Coincidentally enough, Vanity Fair
just published an in-depth report on domestic sex trafficking, in which it's mentioned that "intra-familial recruiting of sex slaves is a common practice." What's more, today's New York Times
reports on the particular trafficking problems in Oakland,, Calif. and, in an aside, mentions that roughly half of prostituted children still live with at least one of their parents. (On a related note, a University of Pennsylvania
study found that "youth living in low-income households used sex to contribute to the household economy or to support the drug habits of their parent(s) or other adults in the household.") A trafficked child's age is the biggest predictor of parent pimps: According to anti-trafficking nonprofit
Children of the Night, "Generally speaking, if a child is 10 years of age or younger and involved in prostitution, the parents are usually involved in the sexual exploitation of the child."

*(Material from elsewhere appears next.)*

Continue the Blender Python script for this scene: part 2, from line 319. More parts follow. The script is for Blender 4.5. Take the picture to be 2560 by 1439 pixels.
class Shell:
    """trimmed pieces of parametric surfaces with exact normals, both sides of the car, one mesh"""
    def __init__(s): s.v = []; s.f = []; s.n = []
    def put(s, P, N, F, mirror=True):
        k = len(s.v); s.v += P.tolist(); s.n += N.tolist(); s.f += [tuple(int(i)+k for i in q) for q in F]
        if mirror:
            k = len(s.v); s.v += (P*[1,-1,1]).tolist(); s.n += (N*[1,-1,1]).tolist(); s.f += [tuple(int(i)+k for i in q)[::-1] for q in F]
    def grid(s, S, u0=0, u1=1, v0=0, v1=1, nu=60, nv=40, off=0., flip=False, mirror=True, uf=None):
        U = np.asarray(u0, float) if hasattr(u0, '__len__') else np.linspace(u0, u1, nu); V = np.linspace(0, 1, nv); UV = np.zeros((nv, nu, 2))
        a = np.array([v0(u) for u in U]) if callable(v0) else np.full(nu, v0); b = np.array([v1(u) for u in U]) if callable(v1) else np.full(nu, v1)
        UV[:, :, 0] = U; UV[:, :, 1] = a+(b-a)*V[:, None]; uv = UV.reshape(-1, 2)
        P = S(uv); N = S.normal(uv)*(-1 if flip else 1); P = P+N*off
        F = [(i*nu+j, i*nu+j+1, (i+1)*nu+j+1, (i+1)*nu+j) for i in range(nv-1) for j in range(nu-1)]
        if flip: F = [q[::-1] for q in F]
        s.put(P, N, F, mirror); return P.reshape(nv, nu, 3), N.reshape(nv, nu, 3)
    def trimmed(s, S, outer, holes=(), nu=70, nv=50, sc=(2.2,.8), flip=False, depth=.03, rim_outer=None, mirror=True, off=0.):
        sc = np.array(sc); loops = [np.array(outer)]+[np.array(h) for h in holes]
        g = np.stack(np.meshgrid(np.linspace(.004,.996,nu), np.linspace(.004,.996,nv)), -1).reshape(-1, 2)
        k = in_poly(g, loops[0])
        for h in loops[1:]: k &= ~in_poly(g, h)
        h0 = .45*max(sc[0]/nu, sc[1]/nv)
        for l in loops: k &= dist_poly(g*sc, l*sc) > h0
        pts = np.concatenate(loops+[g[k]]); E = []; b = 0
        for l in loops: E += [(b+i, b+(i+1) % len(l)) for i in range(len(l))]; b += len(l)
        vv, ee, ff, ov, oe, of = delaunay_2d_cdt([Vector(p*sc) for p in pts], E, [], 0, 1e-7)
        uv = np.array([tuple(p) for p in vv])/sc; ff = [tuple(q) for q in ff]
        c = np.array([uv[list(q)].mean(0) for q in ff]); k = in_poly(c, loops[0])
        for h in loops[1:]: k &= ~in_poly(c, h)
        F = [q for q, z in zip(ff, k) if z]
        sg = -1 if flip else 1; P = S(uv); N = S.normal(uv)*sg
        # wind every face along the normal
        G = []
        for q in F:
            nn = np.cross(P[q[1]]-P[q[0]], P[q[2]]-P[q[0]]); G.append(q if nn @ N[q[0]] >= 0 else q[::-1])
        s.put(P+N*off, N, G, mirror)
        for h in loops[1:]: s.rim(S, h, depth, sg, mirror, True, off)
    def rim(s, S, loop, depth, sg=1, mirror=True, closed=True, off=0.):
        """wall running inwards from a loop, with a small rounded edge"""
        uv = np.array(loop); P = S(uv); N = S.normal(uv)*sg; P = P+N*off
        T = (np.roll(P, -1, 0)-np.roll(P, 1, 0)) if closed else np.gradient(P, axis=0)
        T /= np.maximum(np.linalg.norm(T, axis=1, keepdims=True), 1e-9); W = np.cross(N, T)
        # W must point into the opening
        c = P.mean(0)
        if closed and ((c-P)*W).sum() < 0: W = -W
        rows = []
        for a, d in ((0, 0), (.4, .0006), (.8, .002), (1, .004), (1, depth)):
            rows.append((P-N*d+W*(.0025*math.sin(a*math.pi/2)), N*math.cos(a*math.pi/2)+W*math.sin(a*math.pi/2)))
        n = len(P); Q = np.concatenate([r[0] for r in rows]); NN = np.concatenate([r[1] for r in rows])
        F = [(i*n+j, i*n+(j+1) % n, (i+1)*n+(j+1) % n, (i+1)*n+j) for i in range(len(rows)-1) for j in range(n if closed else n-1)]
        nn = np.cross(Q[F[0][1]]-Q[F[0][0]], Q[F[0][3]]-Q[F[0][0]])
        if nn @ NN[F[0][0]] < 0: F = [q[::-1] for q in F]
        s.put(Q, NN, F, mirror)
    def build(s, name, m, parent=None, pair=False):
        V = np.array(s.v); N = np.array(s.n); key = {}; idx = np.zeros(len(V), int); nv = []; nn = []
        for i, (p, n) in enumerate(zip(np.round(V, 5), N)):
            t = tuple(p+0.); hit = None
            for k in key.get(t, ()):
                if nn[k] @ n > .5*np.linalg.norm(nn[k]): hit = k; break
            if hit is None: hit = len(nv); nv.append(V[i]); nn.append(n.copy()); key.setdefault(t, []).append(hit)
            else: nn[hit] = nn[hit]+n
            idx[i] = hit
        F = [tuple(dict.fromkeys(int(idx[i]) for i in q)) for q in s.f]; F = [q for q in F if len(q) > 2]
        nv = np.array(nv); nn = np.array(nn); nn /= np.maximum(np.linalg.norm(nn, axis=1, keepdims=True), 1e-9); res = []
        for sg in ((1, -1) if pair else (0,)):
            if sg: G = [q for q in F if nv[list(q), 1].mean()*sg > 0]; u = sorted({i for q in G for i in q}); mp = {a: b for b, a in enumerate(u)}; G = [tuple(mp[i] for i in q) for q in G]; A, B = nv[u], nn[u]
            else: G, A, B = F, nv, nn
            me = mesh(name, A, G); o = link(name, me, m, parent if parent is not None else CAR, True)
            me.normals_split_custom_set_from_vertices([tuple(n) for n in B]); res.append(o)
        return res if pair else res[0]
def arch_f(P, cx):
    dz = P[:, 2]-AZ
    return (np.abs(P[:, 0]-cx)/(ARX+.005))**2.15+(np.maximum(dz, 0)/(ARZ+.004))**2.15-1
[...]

Reliable numbers are, of course, hard to come by, but one expert
estimates that less than 10 percent of child prostitutes in the U.S. are pimped by their parents. To put that in some perspective, roughly 100,000 to 300,000 American children are prostituted each year. So, assuming the 10 percent estimate is anywhere near accurate, that's a whole lot of parent pimps, despite their making up a definite minority of domestic child trafficking cases. (That should tell you something about the scale of the problem as a whole.) It happens often enough that the FBI has started posing as parents in undercover online stings, as ABC News
reported a few years back. Arnold Bell of the FBI's Internet sex-crimes unit explained, "When we go on posing as parents with kids for sale, we're contacted very quickly by pedophiles" -- in part because it's apparently seen as a believable scenario, but also because many pedophiles feel that the parent's consent somehow makes it OK. (Note: It is profoundly
not OK.)
In a sense, it's easier to understand child sexual abuse that happens strictly within the home and the family. We can attribute it to mental illness or a part of the long cycle of abuse -- but exploiting your child's body for cash? It helps to think of the documentary "Born Into Brothels: Calcutta's Red Light Kids," a devastating look at the lives of impoverished prostitutes' children in East India. Many of these children were destined to enter the sex trade, either as prostitutes or pimps, and at a very young age. Similarly, most American kids trafficked by a parent come from an impoverished household where either prostitution or drug use was already taking place. It's amazing what can seem normal when it's all you've ever known.